Group Work Can Be Problematic Even on Video

November 28, 2024

Group work is an unavoidable part of school and everyone hates it. Unfortunately group work continues into adulthood except it’s called a job, teamwork, and synergy. Intelligent leaders realize that poor collaboration hurts profits, so the Zoom Blog (everyone’s favorite digital workplace) did the following: “New Report Uncovers What Bad Collaboration Can Cost Your Organization — And How You Can Help Fix It.”

Poor collaboration takes many forms. It’s more than one team member not carrying their weight, it’s also calendars not syncing or misunderstanding a colleague’s intent. Zoom conducted a Global Connection In The Workplace report based on a Morning Consult survey of over 8000 workers in 16 countries. The survey learned how much repairing bad coloration costs, common collaboration challenges, and how people prefer to work with each other.

The wasted costs are astounding : $874,000 annually per 1000 employee or $16491 per manage. Remote leaders spent the majority of their time collaborating with their co-workers, spending an average of 2-3 hours everyday on email and virtual meetings. Leaders spent more time than their associates resolving bad collaboration and refocusing between tasks. Leaders and workers both agreed that chatting/instant messaging was their favorite way of communicating. The survey also revealed that there were shifting preferences based on generational differences. Baby Boomers prefer in-person meetings while Gen Z like using project management software.

IT workers shared their collaboration struggles. The study discovered that IT workers are pummeled with requests for new tools and apps.

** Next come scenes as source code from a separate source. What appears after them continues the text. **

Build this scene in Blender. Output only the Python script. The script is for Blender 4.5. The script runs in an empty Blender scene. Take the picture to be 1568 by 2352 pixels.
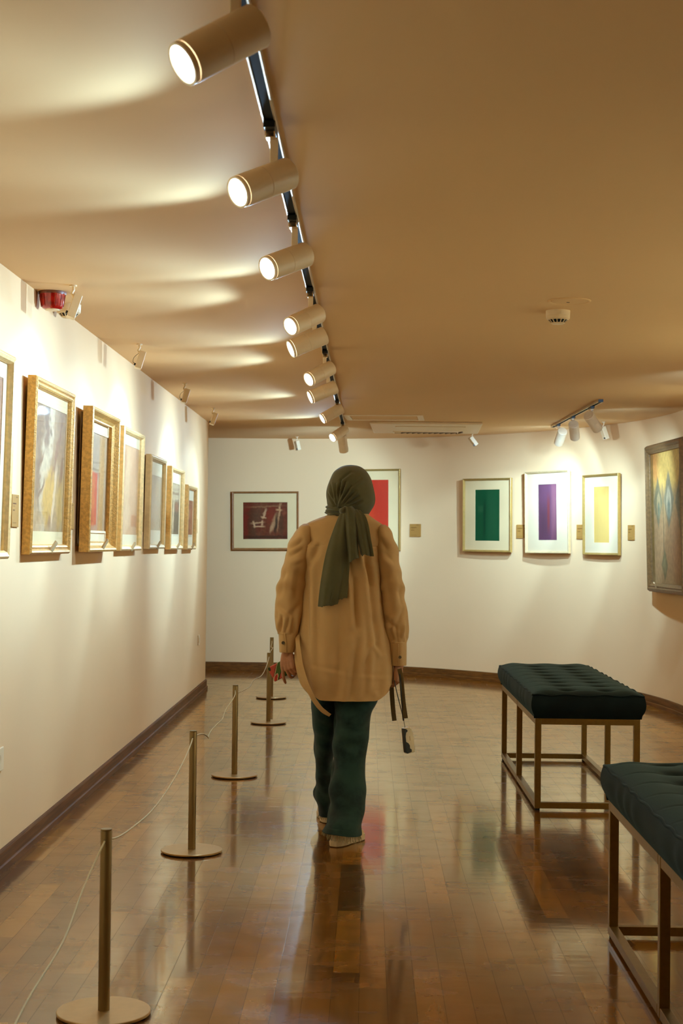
import bpy, bmesh, math, random
import numpy as np
from mathutils import Vector, Matrix, Euler

random.seed(7)
SC = bpy.context.scene
COL = SC.collection
PI = math.pi

# ------------------------------------------------------------------ camera
FPX, CX, CY, HCAM = 3500.0, 784.0, 1176.0, 1.30
_v = Vector((845 - CX, -(1250 - CY), -FPX)).normalized()
_x = Vector((1.0, -0.0113, 0.0)); _x = (_x - _v * _x.dot(_v)).normalized()
_z = _x.cross(_v)
RC = Matrix((_x, _v, _z))                      # camera axes -> world axes
CAMLOC = Vector((0, 0, HCAM))
cam_d = bpy.data.cameras.new('camera'); cam = bpy.data.objects.new('camera', cam_d); COL.objects.link(cam)
cam.matrix_world = Matrix.Translation(CAMLOC) @ RC.to_4x4()
cam_d.sensor_fit = 'HORIZONTAL'; cam_d.sensor_width = 24.0; cam_d.lens = FPX / 1568 * 24.0
cam_d.clip_start = 0.05; cam_d.clip_end = 100
cam_d.dof.use_dof = True; cam_d.dof.focus_distance = 6.75; cam_d.dof.aperture_fstop = 9.0
SC.camera = cam

# ------------------------------------------------------------------ light levels and exposure
SC.view_settings.view_transform = 'Standard'; SC.view_settings.look = 'None'
SC.view_settings.exposure = 0.06; SC.view_settings.gamma = 1.0
LAMP = (0.82, 1.44, 2.12)
P_CORE, P_MID, P_SPILL = 34.0, 33.0, 14.5
LENS_EMIT = 14.0
W = bpy.data.worlds.new('world'); SC.world = W; W.use_nodes = True
W.node_tree.nodes['Background'].inputs[0].default_value = (1.0, 0.72, 0.42, 1)
W.node_tree.nodes['Background'].inputs[1].default_value = 0.25

# ------------------------------------------------------------------ measuring helpers: a pixel of the photograph on a real plane
def _ray(px, py): return RC @ Vector((px - CX, -(py - CY), -FPX))
def on_z(px, py, z): d = _ray(px, py); return CAMLOC + d * ((z - HCAM) / d.z)
def on_x(px, py, x): d = _ray(px, py); return CAMLOC + d * (x / d.x)
def on_y(px, py, y): d = _ray(px, py); return CAMLOC + d * (y / d.y)

# ------------------------------------------------------------------ materials
def lin(c):
    return tuple((v / 255 / 12.92) if v / 255 <= 0.04045 else ((v / 255 + 0.055) / 1.055) ** 2.4 for v in c)
class NT:
    def __init__(s, m): s.t = m.node_tree; s.n = s.t.nodes; s.l = s.t.links
    def node(s, kind, **kw):
        n = s.n.new(kind)
        for k, v in kw.items(): setattr(n, k, v)
        return n
    def put(s, sock, v):
        if isinstance(v, bpy.types.NodeSocket): s.l.new(v, sock)
        elif isinstance(v, tuple) and len(v) == 3 and sock.type == 'RGBA': sock.default_value = (*v, 1)
        else: sock.default_value = v
    def math(s, op, a, b=None, c=None, clamp=False):
        n = s.node('ShaderNodeMath', operation=op); n.use_clamp = clamp
        s.put(n.inputs[0], a)
        if b is not None: s.put(n.inputs[1], b)
        if c is not None: s.put(n.inputs[2], c)
        return n.outputs[0]
    def mix(s, f, a, b, mode='MIX'):
        n = s.node('ShaderNodeMix', data_type='RGBA', blend_type=mode)
        s.put(n.inputs[0], f); s.put(n.inputs[6], a); s.put(n.inputs[7], b)
        return n.outputs[2]
    def smooth(s, v, a, b, lo=0.0, hi=1.0):
        n = s.node('ShaderNodeMapRange', interpolation_type='SMOOTHSTEP')
        s.put(n.inputs[0], v); s.put(n.inputs[1], a); s.put(n.inputs[2], b); s.put(n.inputs[3], lo); s.put(n.inputs[4], hi)
        return n.outputs[0]
    def coord(s, kind='Object'): return s.node('ShaderNodeTexCoord').outputs[kind]
    def mapping(s, vec, scale=(1, 1, 1), loc=(0, 0, 0), rot=(0, 0, 0)):
        n = s.node('ShaderNodeMapping'); s.put(n.inputs[0], vec)
        n.inputs[1].default_value = loc; n.inputs[2].default_value = rot; n.inputs[3].default_value = scale
        return n.outputs[0]
    def noise(s, vec, scale=5, detail=3, rough=0.5, dist=0.0):
        n = s.node('ShaderNodeTexNoise'); s.put(n.inputs['Vector'], vec)
        n.inputs['Scale'].default_value = scale; n.inputs['Detail'].default_value = detail
        n.inputs['Roughness'].default_value = rough; n.inputs['Distortion'].default_value = dist
        return n.outputs['Fac']
    def bump(s, h, strength=0.2, dist=0.01):
        n = s.node('ShaderNodeBump'); s.put(n.inputs['Height'], h)
        n.inputs['Strength'].default_value = strength; n.inputs['Distance'].default_value = dist
        return n.outputs[0]
def new_mat(name):
    m = bpy.data.materials.new(name); m.use_nodes = True
    t = NT(m); b = t.n['Principled BSDF']
    return m, t, b
def simple(name, col, rough=0.5, metal=0.0, var=0.06, scale=30, bump=0.0, spec=0.5, coat=0.0, sheen=0.0, bscale=None, aniso=(1, 1, 1)):
    m, t, b = new_mat(name)
    v = t.mapping(t.coord(), scale=aniso)
    n = t.noise(v, scale, 3)
    f = t.smooth(n, 0.3, 0.7, 1 - var, 1 + var)
    mixn = t.node('ShaderNodeVectorMath', operation='SCALE')
    mixn.inputs[0].default_value = col; t.put(mixn.inputs['Scale'], f)
    t.put(b.inputs['Base Color'], mixn.outputs[0])
    b.inputs['Roughness'].default_value = rough; b.inputs['Metallic'].default_value = metal
    b.inputs['Specular IOR Level'].default_value = spec
    b.inputs['Coat Weight'].default_value = coat
    if sheen:
        b.inputs['Sheen Weight'].default_value = sheen; b.inputs['Sheen Roughness'].default_value = 0.4
    if bump:
        t.put(b.inputs['Normal'], t.bump(t.noise(v, bscale or scale * 3, 4), bump, 0.004))
    return m
M = {}
WALLC = (0.83, 0.53, 0.262)
M['paint'] = simple('wall_paint', WALLC, 0.75, var=0.012, scale=1.2, bump=0.05, bscale=60, spec=0.25)
M['ceiling'] = simple('ceiling_paint', (0.82, 0.505, 0.235), 0.85, var=0.015, scale=0.8, bump=0.05, bscale=30, spec=0.15)
M['basewood'] = simple('baseboard_wood', lin((104, 60, 20)), 0.55, var=0.25, scale=14, aniso=(1, 0.25, 5), spec=0.12)
M['brass'] = simple('satin_brass', lin((140, 106, 48)), 0.36, metal=0.75, var=0.06, scale=60)
M['postbrass'] = simple('brushed_brass', lin((138, 110, 62)), 0.38, metal=0.55, var=0.05, scale=80, aniso=(1, 1, 0.1))
M['litplatebrass'] = simple('lit_plate_brass', lin((188, 148, 90)), 0.30, metal=0.55, var=0.04, scale=40)  # post brass made lighter: light reflected by the plate tops, put into the colour
M['black'] = simple('black_plastic', (0.008, 0.008, 0.007), 0.35, var=0.1)
M['blackmatte'] = simple('black_matte', (0.006, 0.006, 0.006), 0.8, var=0.1)
M['chrome'] = simple('polished_steel', (0.75, 0.60, 0.42), 0.12, metal=1.0, var=0.02)
M['alu'] = simple('aluminium', (0.62, 0.48, 0.32), 0.34, metal=0.8, var=0.03)
M['cream'] = simple('cream_enamel', (0.90, 0.68, 0.44), 0.34, var=0.02, scale=10, spec=0.5)
M['whiteplastic'] = simple('white_plastic', (0.84, 0.61, 0.35), 0.4, var=0.02)
M['cord'] = simple('cord_fibre', lin((190, 160, 105)), 0.7, var=0.1, scale=400)
M['wirec'] = simple('wire_dark', lin((70, 52, 30)), 0.5)
M['card'] = None

def wood_floor():
    m, t, b = new_mat('parquet_floor')
    sep = t.node('ShaderNodeSeparateXYZ'); t.put(sep.inputs[0], t.coord())
    x, y = sep.outputs[0], sep.outputs[1]
    PW, PL = 0.081, 0.78
    rx = t.math('DIVIDE', t.math('ADD', x, 0.012), PW); row = t.math('FLOOR', rx); fx = t.math('FRACT', rx)
    wn = t.node('ShaderNodeTexWhiteNoise', noise_dimensions='1D'); t.put(wn.inputs['W'], row)
    ry = t.math('DIVIDE', t.math('ADD', y, t.math('MULTIPLY', wn.outputs['Value'], 9.7)), PL)
    cell = t.math('FLOOR', ry); fy = t.math('FRACT', ry)
    cb = t.node('ShaderNodeCombineXYZ'); t.put(cb.inputs[0], row); t.put(cb.inputs[1], cell)
    wn2 = t.node('ShaderNodeTexWhiteNoise', noise_dimensions='2D'); t.put(wn2.inputs['Vector'], cb.outputs[0])
    rnd = wn2.outputs['Value']
    # grain: noise stretched along the plank, shifted per plank
    cb2 = t.node('ShaderNodeCombineXYZ')
    t.put(cb2.inputs[0], t.math('MULTIPLY', x, 28)); t.put(cb2.inputs[1], t.math('MULTIPLY', y, 3.0)); t.put(cb2.inputs[2], t.math('MULTIPLY', rnd, 37))
    g = t.noise(cb2.outputs[0], 1.0, 5, 0.6, 0.6)
    cb3 = t.node('ShaderNodeCombineXYZ')
    t.put(cb3.inputs[0], t.math('MULTIPLY', x, 5)); t.put(cb3.inputs[1], t.math('MULTIPLY', y, 9.0)); t.put(cb3.inputs[2], t.math('MULTIPLY', rnd, 11))
    g2 = t.noise(cb3.outputs[0], 1.0, 4, 0.6)
    cr = t.node('ShaderNodeValToRGB'); t.put(cr.inputs[0], rnd)
    el = cr.color_ramp.elements
    el[0].position = 0.0; el[0].color = (*lin((98, 54, 8)), 1); el[1].position = 1.0; el[1].color = (*lin((172, 108, 30)), 1)
    e = el.new(0.35); e.color = (*lin((122, 70, 14)), 1)
    e = el.new(0.7); e.color = (*lin((138, 80, 20)), 1)
    c = t.mix(t.smooth(g, 0.3, 0.75, 0.0, 0.42), cr.outputs[0], lin((70, 40, 10)))
    c = t.mix(t.smooth(g2, 0.45, 0.8, 0.0, 0.35), c, lin((62, 36, 10)))
    gx = t.math('MINIMUM', fx, t.math('SUBTRACT', 1.0, fx)); gy = t.math('MINIMUM', fy, t.math('SUBTRACT', 1.0, fy))
    gap = t.math('MINIMUM', t.math('MULTIPLY', gx, PW), t.math('MULTIPLY', gy, PL * 1.6))
    gm = t.smooth(gap, 0.0005, 0.0013, 1.0, 0.0)
    c = t.mix(t.math('MULTIPLY', gm, 0.7), c, lin((38, 22, 10)))
    t.put(b.inputs['Base Color'], c)
    wear = t.noise(t.mapping(t.coord(), scale=(4, 7, 1)), 1.0, 4, 0.6)
    t.put(b.inputs['Roughness'], t.smooth(wear, 0.3, 0.75, 0.16, 0.34))
    b.inputs['Specular IOR Level'].default_value = 0.15
    b.inputs['Specular Tint'].default_value = (1.0, 0.80, 0.55, 1)
    wav = t.noise(t.mapping(t.coord(), scale=(6, 22, 1)), 1.0, 3, 0.5)
    pl = t.noise(cb.outputs[0], 3.1, 0)
    hgt = t.math('ADD', t.math('MULTIPLY', wav, 0.5), t.math('MULTIPLY', gm, -0.08))
    hgt = t.math('ADD', hgt, t.math('MULTIPLY', g, 0.12))
    nb = t.bump(hgt, 0.10, 0.004)
    t.put(b.inputs['Normal'], nb)
    gl = t.node('ShaderNodeBsdfGlossy'); gl.inputs['Roughness'].default_value = 0.085; gl.inputs['Color'].default_value = (1.0, 0.86, 0.64, 1)   # amber lacquer
    t.put(gl.inputs['Normal'], nb)
    fr = t.node('ShaderNodeFresnel'); fr.inputs['IOR'].default_value = 1.45; t.put(fr.inputs['Normal'], nb)
    mx = t.node('ShaderNodeMixShader')
    t.put(mx.inputs[0], t.math('MULTIPLY', fr.outputs[0], t.math('SUBTRACT', 1.0, t.math('MULTIPLY', gm, 0.6))))
    t.put(mx.inputs[1], b.outputs[0]); t.put(mx.inputs[2], gl.outputs[0]); t.put(t.n['Material Output'].inputs[0], mx.outputs[0])
    return m
M['floor'] = wood_floor()

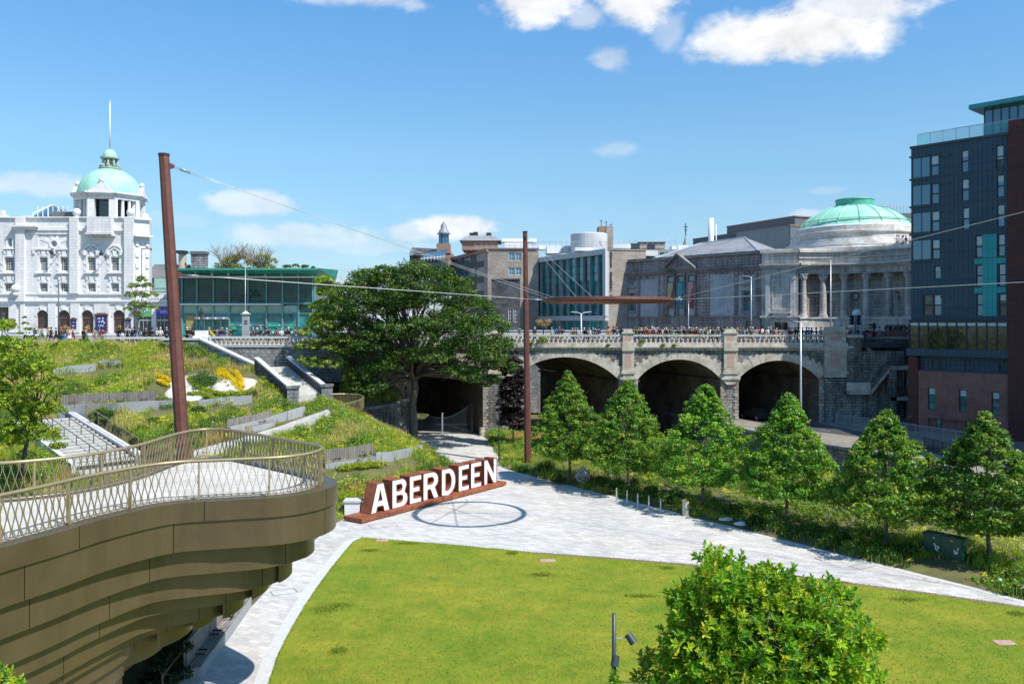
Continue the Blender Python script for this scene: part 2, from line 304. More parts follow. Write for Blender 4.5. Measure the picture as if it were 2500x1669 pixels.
def lawn():
    m, nt, b = base_mat('lawn_grass'); tc = nt.nodes.new('ShaderNodeTexCoord'); co = tc.outputs['Object']
    c, h = ramp_noise(nt, co, .16, (.145, .225, .018), (.275, .28, .028), .33, .67, 9, .7)
    c1, h1 = ramp_noise(nt, co, 9, (.6, .64, .6), (1.2, 1.18, 1.2), .25, .72, 8, .8); col = mixc(nt, 'MULTIPLY', 1.0, c, c1)
    c2, _ = ramp_noise(nt, co, .55, (1, 1, 1), (.35, .72, .5), .70, .76, 3, .5); col = mixc(nt, 'MULTIPLY', 1.0, col, c2)
    c4, _ = ramp_noise(nt, co, 1.7, (1.12, 1.0, 1.1), (.86, .96, .8), .4, .6, 6, .7); col = mixc(nt, 'MULTIPLY', 1.0, col, c4)
    c5, _ = ramp_noise(nt, co, .5, (.74, .84, .8), (1.1, 1.04, 1.1), .36, .58, 7, .75); col = mixc(nt, 'MULTIPLY', 1.0, col, c5)
    nt.links.new(col, b.inputs['Base Color']); b.inputs['Roughness'].default_value = .9; b.inputs['Specular IOR Level'].default_value = .15; bumpn(nt, b, h1, .7, .06); return m
M['lawn'] = lawn()
M['soil'] = noisy('planted_soil', (.10, .09, .045), (.15, .14, .04), .6, .95, bump=.6, dist=.1, c3=(.55, .7, .4), s3=.5)
M['soilb'] = noisy('brown_soil', (.17, .115, .075), (.25, .175, .12), 3, .95, bump=.6, dist=.08)
M['gravel'] = noisy('white_gravel', (.48, .44, .37), (.62, .58, .5), 9, .9, bump=.5)
M['bark'] = noisy('bark', (.075, .06, .048), (.15, .125, .1), 5, .9, bump=.8, dist=.05)
M['barkl'] = noisy('pale_bark', (.2, .17, .13), (.3, .26, .21), 5, .9, bump=.5)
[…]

IT workers also use a variety of apps to solve problems. If they use more than ten apps for their job, then continuity between all collaboration platforms doesn’t mesh:

“IT leaders are constantly bombarded with sales pitches and employee requests for new apps and tools. Individually, each one promises to solve a problem, but the report shows that too many apps were actually associated with greater collaboration challenges. Those who reported using more than 10 apps for work were more likely to struggle with issues like misunderstandings in communication, lack of engagement from colleagues, and lack of alignment than those who reported using fewer than five apps.”

Understandably coloration is a big problem for all companies and needs improvement. Zoom asserts that video collaboration is a solution to many of these issues. Doesn’t that make sense for Zoom to make those claims? We believe everything a funded research report presents as factual.